P129

Private House Weiermattring Brugg

The house is part of an estate of small terraced single-family houses. It was built in the early post-war period on the edge of the estate behind the barracks. The houses are grouped in staggered rows of threes perpendicular to Bruggerberg. The houses are divided by small garden spaces.


The houses are compact and the rooms are poorly arranged around a corridor which leads to the upper floor. A small kitchen, set away from the main corridor, is somewhat isolated from the main entrance and garden.

Most of the residents sooner or later broke through the outer walls and sacrificed the garden space to enlarge the kitchen. This was the case for our property.

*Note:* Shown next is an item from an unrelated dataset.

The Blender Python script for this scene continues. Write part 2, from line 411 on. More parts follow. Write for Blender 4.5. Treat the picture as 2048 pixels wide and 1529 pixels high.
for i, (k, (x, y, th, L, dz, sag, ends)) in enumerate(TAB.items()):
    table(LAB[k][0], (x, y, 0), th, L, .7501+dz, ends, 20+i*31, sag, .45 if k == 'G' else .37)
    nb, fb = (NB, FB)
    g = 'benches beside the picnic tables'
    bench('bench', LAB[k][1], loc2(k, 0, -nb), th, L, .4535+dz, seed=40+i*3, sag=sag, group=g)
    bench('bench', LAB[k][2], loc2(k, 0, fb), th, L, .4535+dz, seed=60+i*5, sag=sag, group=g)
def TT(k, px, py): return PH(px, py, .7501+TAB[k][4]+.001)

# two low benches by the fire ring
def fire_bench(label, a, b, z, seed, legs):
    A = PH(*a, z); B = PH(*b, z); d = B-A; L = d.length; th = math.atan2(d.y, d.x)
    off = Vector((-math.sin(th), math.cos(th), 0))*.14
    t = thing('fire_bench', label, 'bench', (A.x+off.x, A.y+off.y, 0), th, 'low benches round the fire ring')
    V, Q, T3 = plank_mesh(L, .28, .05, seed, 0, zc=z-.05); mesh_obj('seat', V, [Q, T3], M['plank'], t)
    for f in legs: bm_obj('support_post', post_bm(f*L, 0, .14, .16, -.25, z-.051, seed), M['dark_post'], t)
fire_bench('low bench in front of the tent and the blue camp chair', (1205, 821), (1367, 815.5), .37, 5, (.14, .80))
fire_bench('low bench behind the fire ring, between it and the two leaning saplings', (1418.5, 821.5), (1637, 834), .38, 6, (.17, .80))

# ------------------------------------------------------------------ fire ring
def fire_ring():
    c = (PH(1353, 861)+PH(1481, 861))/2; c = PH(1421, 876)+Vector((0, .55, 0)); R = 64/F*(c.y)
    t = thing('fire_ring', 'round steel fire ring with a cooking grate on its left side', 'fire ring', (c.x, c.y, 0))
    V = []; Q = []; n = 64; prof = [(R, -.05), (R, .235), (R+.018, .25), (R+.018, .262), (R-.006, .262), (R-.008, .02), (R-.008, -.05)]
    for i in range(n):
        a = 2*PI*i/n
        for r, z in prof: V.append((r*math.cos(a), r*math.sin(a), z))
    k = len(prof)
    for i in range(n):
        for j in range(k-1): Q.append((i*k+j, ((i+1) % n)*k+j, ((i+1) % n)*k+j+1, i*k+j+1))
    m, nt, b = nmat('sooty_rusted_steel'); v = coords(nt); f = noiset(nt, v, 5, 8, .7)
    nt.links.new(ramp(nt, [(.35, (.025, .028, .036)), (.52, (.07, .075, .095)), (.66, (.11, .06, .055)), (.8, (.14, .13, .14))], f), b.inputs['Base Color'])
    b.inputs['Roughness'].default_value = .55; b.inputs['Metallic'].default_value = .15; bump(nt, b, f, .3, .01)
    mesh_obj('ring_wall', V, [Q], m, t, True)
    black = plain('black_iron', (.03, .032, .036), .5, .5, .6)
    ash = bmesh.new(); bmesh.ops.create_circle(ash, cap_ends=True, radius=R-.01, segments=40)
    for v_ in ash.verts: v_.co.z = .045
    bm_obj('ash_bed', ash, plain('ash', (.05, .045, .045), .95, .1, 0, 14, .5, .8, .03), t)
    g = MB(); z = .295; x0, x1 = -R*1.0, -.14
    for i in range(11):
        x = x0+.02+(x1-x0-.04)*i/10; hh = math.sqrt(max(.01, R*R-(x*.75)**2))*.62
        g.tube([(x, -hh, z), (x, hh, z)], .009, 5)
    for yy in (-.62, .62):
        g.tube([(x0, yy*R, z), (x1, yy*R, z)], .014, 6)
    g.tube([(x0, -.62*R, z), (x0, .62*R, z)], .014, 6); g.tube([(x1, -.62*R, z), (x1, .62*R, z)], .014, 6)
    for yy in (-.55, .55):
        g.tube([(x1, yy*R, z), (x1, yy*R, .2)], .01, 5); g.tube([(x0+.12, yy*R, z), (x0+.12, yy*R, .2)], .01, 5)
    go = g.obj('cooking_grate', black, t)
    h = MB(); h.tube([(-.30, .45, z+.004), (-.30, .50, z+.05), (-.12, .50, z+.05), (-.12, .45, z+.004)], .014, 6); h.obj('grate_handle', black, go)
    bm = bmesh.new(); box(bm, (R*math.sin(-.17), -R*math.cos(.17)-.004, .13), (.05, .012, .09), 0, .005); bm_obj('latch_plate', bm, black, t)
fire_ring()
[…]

The new family wanted the garden seating area to be enclosed. What became more important than the additional interior space per se, was that the kitchen would be directly connected to a living room. The intervention had turned the house on its head and the kitchen and living space was now the clear spatial center for the young family.

The new room functions as a space with strong connections to both inside and outside. The deep windows overlook the garden and the terrazzo floor tiles and seating directly under the sloping roof add to this. A bay window in oiled oak invites you to sit at this interface.

The clapboard timber cladding with the fluted cover profiles lovingly adopts the vocabularly of post-war modernism; it was painted with a mineral wood stain. The roof was insulated and covered with new inline solar panels.